Reviewed by Larissa
TITLE: Secret Service
AUTHOR: Tal Bauer
PUBLISHER: Self-published
LENGTH: 423 pages
RELEASE DATE: June 18, 2022
BLURB:
A passionate, thrilling, and addictive standalone MM romance.
President Brennan Walker captivated me from the moment I walked into his Oval Office.
He’s a mystery I’m determined to unlock. I don’t know what’s hiding inside Brennan’s gaze when he looks my way, or why black lightning keeps crashing between us. He’s a storm at midnight, a dark moon rising, trouble on the horizon.
I’m on the verge of sliding into discoveries and truths that maybe I’m not ready for.
I’ve never been with a man, but now? I’m dreaming about his bleu clair eyes and wondering what it would feel like if his lips touched mine. There’s something here, something between us, like the oxygen we’re breathing is igniting before each inhale.
But he’s the president. I’m his Secret Service agent. He’s the job.
He’s forbidden.
If we cross this line, Brennan could lose everything.
I know I have to walk away.
But I can’t.
How much are we willing to risk?
And how badly will this go up in flames?
◆ ◆ ◆ ◆ ◆
Secret Service is a standalone MM romance, full to the brim with passion, suspense, and forbidden pleasures. Fall in love with Special Agent Reese Theriot and President Brennan Walker… and hold on tight for the ride of your life.
REVIEW:
Note: Secret Service is a spoiler-heavy book so it’s crucial to avoid any foreknowledge of the plot. My review below is spoiler-free.
Very few books compel me to push everything aside to read them in one sitting. Tal Bauer’s Secret Service is a notable exception. From page one, I was all in and couldn’t stop reading. Bauer has created an addictive, thrilling, sexy, at times heartbreaking, political suspense thriller/romance that is unputdownable. Incomparable. Exceptional.
I’ve never been a read-the-last-page-first kind of reader. But Tal Bauer’s Secret Service almost made me a convert. It’s only through sheer force of will that I didn’t cave and flip to the back to confirm a HEA for President Brennan Walker and Reese Theriot, the head of Walker’s Secret Service personal protection detail. Bauer creates anxiety about their fates – as only he can – in the very first chapter and it tied my stomach in knots. While I stayed strong and white-knuckled through, it was a near thing.
Bauer writes big emotions, big feelings, big conflicts, and big suspense. It’s the difference between Reese saying “I love you”, and Reese saying this:
“I am no one. I am no titan, no giant walking this planet, but if my love for this man was ever tested—if ever the world tried to take him from me—I would rip the sky from the edges of this earth.”

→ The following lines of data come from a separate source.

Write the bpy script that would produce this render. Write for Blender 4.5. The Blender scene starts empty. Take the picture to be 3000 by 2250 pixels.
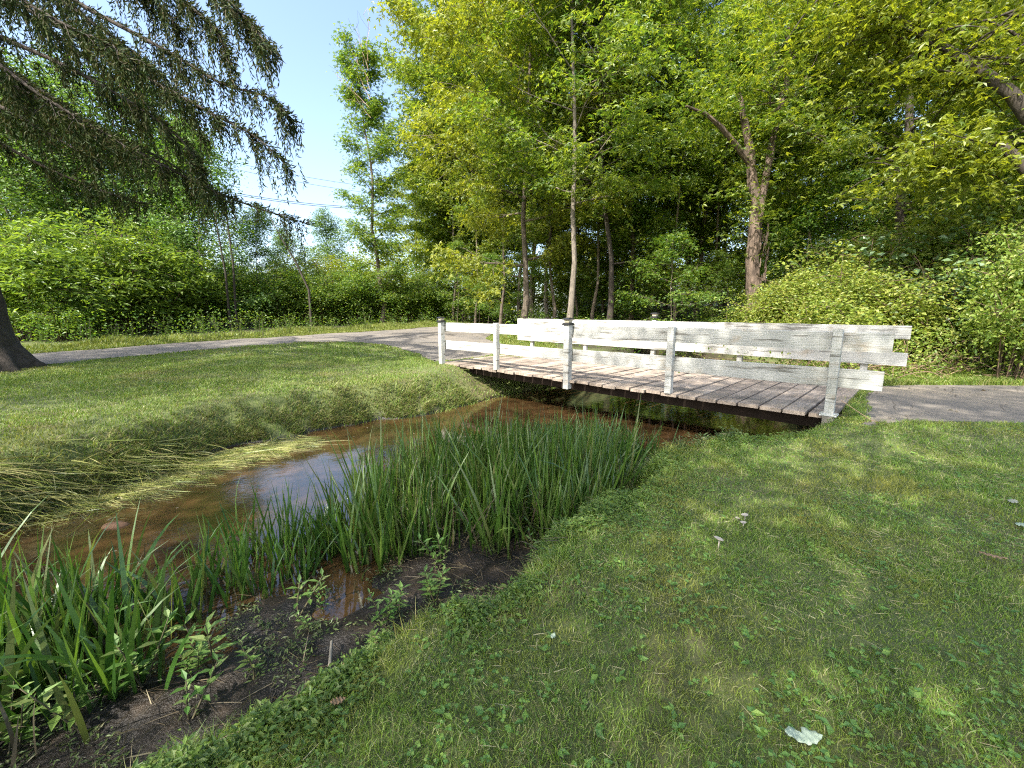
import bpy, math, random
import numpy as np
from mathutils import Vector, Matrix
PI = math.pi
S = bpy.context.scene
COL = S.collection
rng = np.random.default_rng(7)
random.seed(7)

# ------------------------------------------------------------------ camera
F_PX, PITCH, CAM_H = 1216.0, 0.154, 1.45
cam = bpy.data.cameras.new("camera"); camo = bpy.data.objects.new("camera", cam); COL.objects.link(camo)
cam.sensor_width = 36; cam.lens = 36 * F_PX / 3000; cam.clip_start = .05; cam.clip_end = 1500
camo.location = (0, 0, CAM_H); camo.rotation_euler = (PI / 2 - PITCH, 0, 0)
S.camera = camo

def at(px, Y, z=1.0):                       # world X of a thing standing at photo column px, Y metres ahead
    return (px - 1500) / F_PX * (Y * math.cos(PITCH) - (z - CAM_H) * math.sin(PITCH))
def zat(py, Y):                             # height seen at photo row py, Y metres ahead
    v = -(py - 1125) / F_PX; c, s = math.cos(PITCH), math.sin(PITCH)
    return CAM_H + Y * (-s + v * c) / (c + v * s)

# ------------------------------------------------------------------ mesh helpers
def build(name, V, quads=None, tris=None, mat=None, parent=None, smooth=False, link=True):
    V = np.asarray(V, dtype=np.float32).reshape(-1, 3)
    me = bpy.data.meshes.new(name)
    nq = 0 if quads is None else len(quads); nt = 0 if tris is None else len(tris)
    me.vertices.add(len(V)); me.vertices.foreach_set("co", V.ravel())
    loops = []
    if nq: loops.append(np.asarray(quads, dtype=np.int32).ravel())
    if nt: loops.append(np.asarray(tris, dtype=np.int32).ravel())
    lp = np.concatenate(loops)
    me.loops.add(len(lp)); me.loops.foreach_set("vertex_index", lp)
    me.polygons.add(nq + nt)
    st = np.concatenate([np.arange(nq) * 4, nq * 4 + np.arange(nt) * 3]).astype(np.int32)
    me.polygons.foreach_set("loop_start", st)
    me.polygons.foreach_set("use_smooth", np.full(nq + nt, bool(smooth)))
    me.update(calc_edges=True)
    if mat: me.materials.append(mat)
    o = bpy.data.objects.new(name, me)
    if link: COL.objects.link(o)
    if parent: o.parent = parent
    return o

class MB:
    def __init__(s): s.V = []; s.Q = []; s.T = []; s.n = 0
    def add(s, V, Q=None, T=None):
        V = np.asarray(V, float).reshape(-1, 3)
        if Q is not None and len(Q): s.Q.append(np.asarray(Q, int).reshape(-1, 4) + s.n)
        if T is not None and len(T): s.T.append(np.asarray(T, int).reshape(-1, 3) + s.n)
        s.V.append(V); s.n += len(V)
    def box(s, c, ex, ey, ez, hx, hy, hz, taper=1.0):
        c = np.array(c, float); ex, ey, ez = [np.array(v, float) for v in (ex, ey, ez)]
        P = []
        for dz in (-1, 1):
            k = taper if dz > 0 else 1
            for dx, dy in ((-1, -1), (1, -1), (1, 1), (-1, 1)):
                P.append(c + ex * hx * dx * k + ey * hy * dy * k + ez * hz * dz)
        s.add(P, [(0, 3, 2, 1), (4, 5, 6, 7), (0, 1, 5, 4), (1, 2, 6, 5), (2, 3, 7, 6), (3, 0, 4, 7)])
    def tube(s, pts, rad, k=6, cap=True):
        pts = np.asarray(pts, float); n = len(pts); rad = np.broadcast_to(rad, n)
        t = np.gradient(pts, axis=0); t /= np.linalg.norm(t, axis=1)[:, None] + 1e-9
        ref = np.array([0, 0, 1.]) if abs(t[0][2]) < .9 else np.array([1., 0, 0])
        u = np.cross(t, ref); u /= np.linalg.norm(u, axis=1)[:, None] + 1e-9
        w = np.cross(t, u)
        a = np.arange(k) * 2 * PI / k
        V = pts[:, None] + rad[:, None, None] * (u[:, None] * np.cos(a)[None, :, None] + w[:, None] * np.sin(a)[None, :, None])
        i, j = np.meshgrid(np.arange(n - 1), np.arange(k), indexing='ij'); j2 = (j + 1) % k
        Q = np.stack([i * k + j, i * k + j2, (i + 1) * k + j2, (i + 1) * k + j], -1).reshape(-1, 4)
        V = V.reshape(-1, 3); T = None
        if cap:
            V = np.vstack([V, pts[-1:]]); c = len(V) - 1; b = (n - 1) * k
            T = [(b + q, b + (q + 1) % k, c) for q in range(k)]
        s.add(V, Q, T)
    def out(s, name, mat=None, parent=None, smooth=False, link=True):
        V = np.concatenate(s.V)
        return build(name, V, np.concatenate(s.Q) if s.Q else None, np.concatenate(s.T) if s.T else None, mat, parent, smooth, link)

def tag(o, label=None, cat=None, group=None, kind=None):
    if label: o["label"] = label
    if cat: o["category"] = cat
    if group: o["group"] = group
    if kind: o["kind"] = kind
    return o
def empty(name, loc, rz=0):
    o = bpy.data.objects.new(name, None); COL.objects.link(o)
    o.location = loc; o.rotation_euler = (0, 0, rz); o.empty_display_size = .2
    return o
def copy_tree(src, loc, rz, sc, label, group=None, cat=None):
    r = src.copy(); COL.objects.link(r); r.location = loc; r.rotation_euler = (0, 0, rz)
    r.scale = sc if hasattr(sc, '__len__') else (sc, sc, sc)
    r["label"] = label
    if group: r["group"] = group
    if cat: r["category"] = cat
    for ch in src.children:
        c = ch.copy(); COL.objects.link(c); c.parent = r
    return r
def unit(v): return v / (np.linalg.norm(v, axis=-1, keepdims=True) + 1e-9)

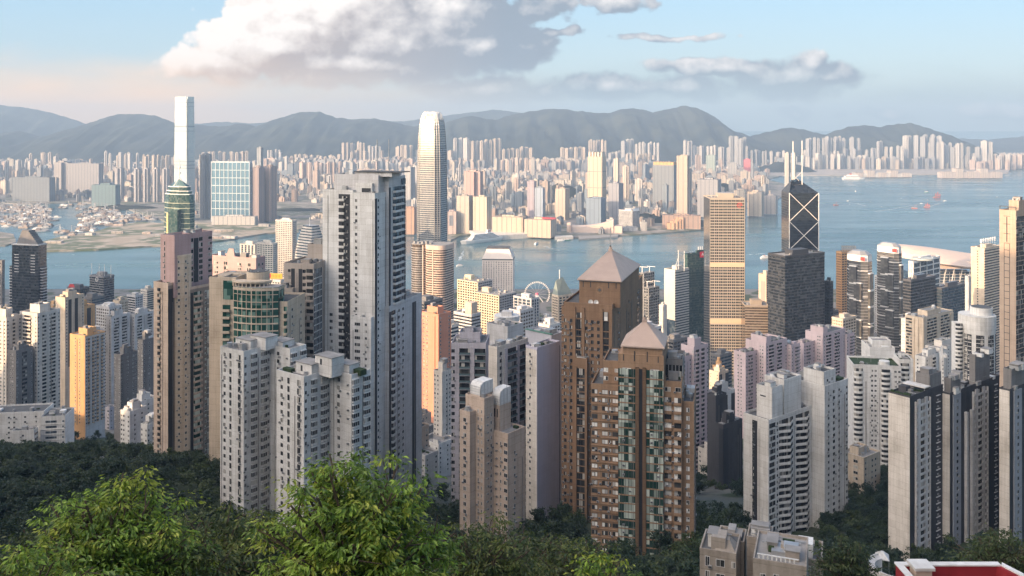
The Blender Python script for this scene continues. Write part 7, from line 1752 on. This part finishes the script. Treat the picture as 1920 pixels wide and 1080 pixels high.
r1 = N(gn, 'FunctionNodeRandomValue', data_type='FLOAT_VECTOR'); r1.inputs[0].default_value = (0, 0, 0); r1.inputs[1].default_value = (.2, .2, 6.28)
r2 = N(gn, 'FunctionNodeRandomValue', data_type='FLOAT'); r2.inputs[2].default_value = .65; r2.inputs[3].default_value = 1.15
ip.inputs['Pick Instance'].default_value = True
L(gn, g_in.outputs[0], ip.inputs['Points']); L(gn, jn.outputs[0], ip.inputs['Instance']); L(gn, r1.outputs[0], ip.inputs['Rotation']); L(gn, r2.outputs[1], ip.inputs['Scale']); L(gn, ip.outputs[0], g_out.inputs[0])
md = fo.modifiers.new('scatter', 'NODES'); md.node_group = gn
# near trees with twigs and separate leaves
def leafy_tree(name, label, X, Y, ztop, h, spread, seed, mat, nb, leaf, per, droop=.5, cat='tree', group=None, lean=0):
    mats = {'leaf_bright': [LF_BR, LF_BR2, LF_BR3]}.get(mat.name, [mat, LF_MD]); MI = []
    """trunk, limbs, branches and twigs; folded leaves hang in sprays at the twig ends"""
    rg = random.Random(seed); zb = ztop - h
    e = bpy.data.objects.new(name, None); COL.objects.link(e); e.location = (X, Y, zb); tag(e, label, cat, group)
    tr = Part(); limb_mesh(tr, (0, 0, -3), (0, 0, h * .45), h * .025, h * .018, 8); V = []; F = []
    tips = []
    for b in range(nb):
        t = (b + .5) / nb; hz = h * (.12 + .72 * t); a = b * 2.399 + rg.uniform(-.4, .4); r = spread * (math.sin(math.pi * min(1, (1 - t) * .92 + .10)) ** .75) * rg.choice((rg.uniform(.45, .8), rg.uniform(.75, 1.22)))
        A = Vector((0, 0, hz * .8)); E = Vector((math.cos(a) * r + lean * t, math.sin(a) * r * .85, hz + h * rg.uniform(.02, .15) * (1 - .5 * r / spread) + h * .05))
        limb_mesh(tr, A, E, h * .008, h * .003, 4)
        for k in range(6):
            q = A.lerp(E, .35 + .13 * k) + Vector((rg.gauss(0, 1), rg.gauss(0, 1), rg.gauss(0, .7))) * spread * .10; tips.append(q)
            limb_mesh(tr, A.lerp(E, .3 + .12 * k), q, h * .003, h * .0015, 3)
    topc = Vector((lean, 0, h))
    for k in range(8): tips.append(topc * 1.0 + Vector((rg.gauss(0, .4), rg.gauss(0, .4), -abs(rg.gauss(0, .6)))) * spread * .25)
    for q in tips:
        sc = rg.uniform(.5, 1.35); ncl = spread * .066 * sc; tm = rg.choice((0, 0, 1, min(2, len(mats) - 1)))
        if rg.random() < .07: continue
        for k in range(per):
            d = Vector((rg.gauss(0, 1), rg.gauss(0, 1), rg.gauss(0, .55))); pos = q + d * ncl
            u = Vector((d.x, d.y, -droop * rg.uniform(.2, 1.6))).normalized(); s = leaf * rg.uniform(.6, 1.35)
            side = u.cross(Vector((rg.gauss(0, .35), rg.gauss(0, .35), 1))).normalized(); up = side.cross(u)
            o = len(V); V += [tuple(pos), tuple(pos + u * s * .5 + side * s * .21 + up * s * .07), tuple(pos + u * s - up * s * .12), tuple(pos + u * s * .5 - side * s * .21 + up * s * .07)]
            F += [(o, o + 1, o + 2), (o, o + 2, o + 3)]; MI += [tm, tm]
    tr.obj('trunk', e); mesh_obj('crown', V, F, mats, MI, parent=e); return e
def zt(py, Y): return wz(py, Y)
leafy_tree('leafy_tree', 'bright green leafy tree in the front centre, its top before the white twin towers', wx(668, 27), 27, zt(868, 27), 9.5, 3.1, 1, LF_BR, 230, .20, 46)
leafy_tree('leafy_tree', 'bright yellow green tree at the front left with a domed top', wx(205, 30), 30, zt(908, 30), 9.5, 3.2, 2, LF_BR, 240, .19, 46)
leafy_tree('leafy_tree', 'low bright bush like tree at the front left corner', wx(40, 26), 26, zt(1020, 26), 6, 3.0, 3, LF_BR, 60, .22, 26)
leafy_tree('leafy_tree', 'small olive tree between the two bright front trees', wx(415, 46), 46, zt(958, 46), 9, 4.4, 4, LF_OL, 110, .27, 26)
leafy_tree('leafy_tree', 'olive tree with drooping sprays in front of the small olive tree', wx(365, 30), 30, zt(1025, 30), 6, 2.4, 14, LF_OL, 60, .22, 26)
leafy_tree('leafy_tree', 'olive brown tree right behind the bright centre tree', wx(905, 62), 62, zt(985, 62), 11, 4.8, 5, LF_OL, 110, .32, 24)
leafy_tree('leafy_tree', 'dark olive tree below the beige stepped tower', wx(985, 80), 80, zt(996, 80), 12, 5.5, 6, LF_MD, 110, .4, 22)
leafy_tree('leafy_tree', 'olive tree below the nearest brown tower', wx(1085, 74), 74, zt(1012, 74), 12, 5.0, 7, LF_OL, 110, .38, 22)
leafy_tree('leafy_tree', 'fresh green tree cut by the bottom edge below the nearest brown tower', wx(1125, 40), 40, zt(1042, 40), 8, 2.6, 8, LF_BR, 70, .25, 24)
leafy_tree('leafy_tree', 'mid green tree behind the front left tree, darker than it', wx(330, 75), 75, zt(968, 75), 12, 5.5, 9, LF_MD, 110, .4, 22)
leafy_tree('leafy_tree', 'mid green tree at the left edge above the low bright bush', wx(90, 70), 70, zt(990, 70), 12, 6, 10, LF_MD, 110, .4, 22)
leafy_tree('leafy_tree', 'dim tree at the bottom right behind the red walled terrace', wx(1885, 120), 120, zt(1000, 120), 14, 7, 11, LF_MD, 110, .55, 22)
leafy_tree('leafy_tree', 'dim tree right of the grey beige low block', wx(1590, 150), 150, zt(1015, 150), 14, 6, 12, LF_DK, 100, .6, 22)
leafy_tree('leafy_tree', 'leafy olive tree at the foot of the left twin white tower', wx(470, 95), 95, zt(975, 95), 13, 6, 13, LF_MD, 110, .45, 22)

As they say, go big or go home. Tal Bauer isn’t going home.
Bauer excels at making his readers feel, and Secret Service is a tour de force for him in that department. Brennan and Reese exude palpable energy, a connection we feel as strongly as lightning striking. Bauer’s analogies are vibrant, relevant, and dead-on accurate for the feelings he evokes in the reader. For example, the reference to black lightning for the power of Brennan and Reese’s love conjures the electric current running between these men like a living, breathing thing. We experience the all-encompassing, striking, dangerous, undeniable tether between Brennan and Reese, so when Bauer spins their world off its axis, the world spins for us as well.
The hallmark trait of a Tal Bauer book is the nuanced portrayal of his main characters’ emotions. His imagery is impactful and creates a resonant, empathetic reaction in the reader. For example, in Secret Service, the backbone of Brennan’s character is his self-sacrificing nature. He gives everything up, including his own happiness, to make the world a better place. He expresses his resignation to his self-imposed fate through his oft-repeated, heartbreaking mantra:
“In this life, I’m not meant to find love.”
We hear Brennan’s unending loneliness through his footsteps on the carpeted stairs leading up into the White House residence, and the deafening, heavy silence that surrounds him. We see it in the twelve-foot-long formal dining room table where Brennan sits eating dinner alone. We experience Brennan’s absence of a partner to support him through decisions big and small as acutely as he does.
While a few plot points strained credulity, they’re not significant and suspension of disbelief is easy to lean into. Bauer’s imagery is top-notch, and the story is thoroughly researched and otherwise feels authentic. Ironically, other aspects of the story seem too accurate, like Bauer’s preternatural prediction of a Russia/Ukraine conflict playing out in real-time in real life, as he notes in the Foreward at the beginning of the book.
We get a different note from Bauer at the end of the book and it’s one that will send his readers (me included) into a squeee-filled tizzy: Secret Service is the first book in a series (*cue squeee*). There is someone who definitely needs a HEA, and I’m hoping that will be in the Secret Service sequel.
This is my favorite Tal Bauer book to date and is already clamoring for a reread. I give Secret Service my highest recommendation, along with this PSA for this deliciously thrilling story: Buckle up, buttercup. You’re in for a bumpy ride.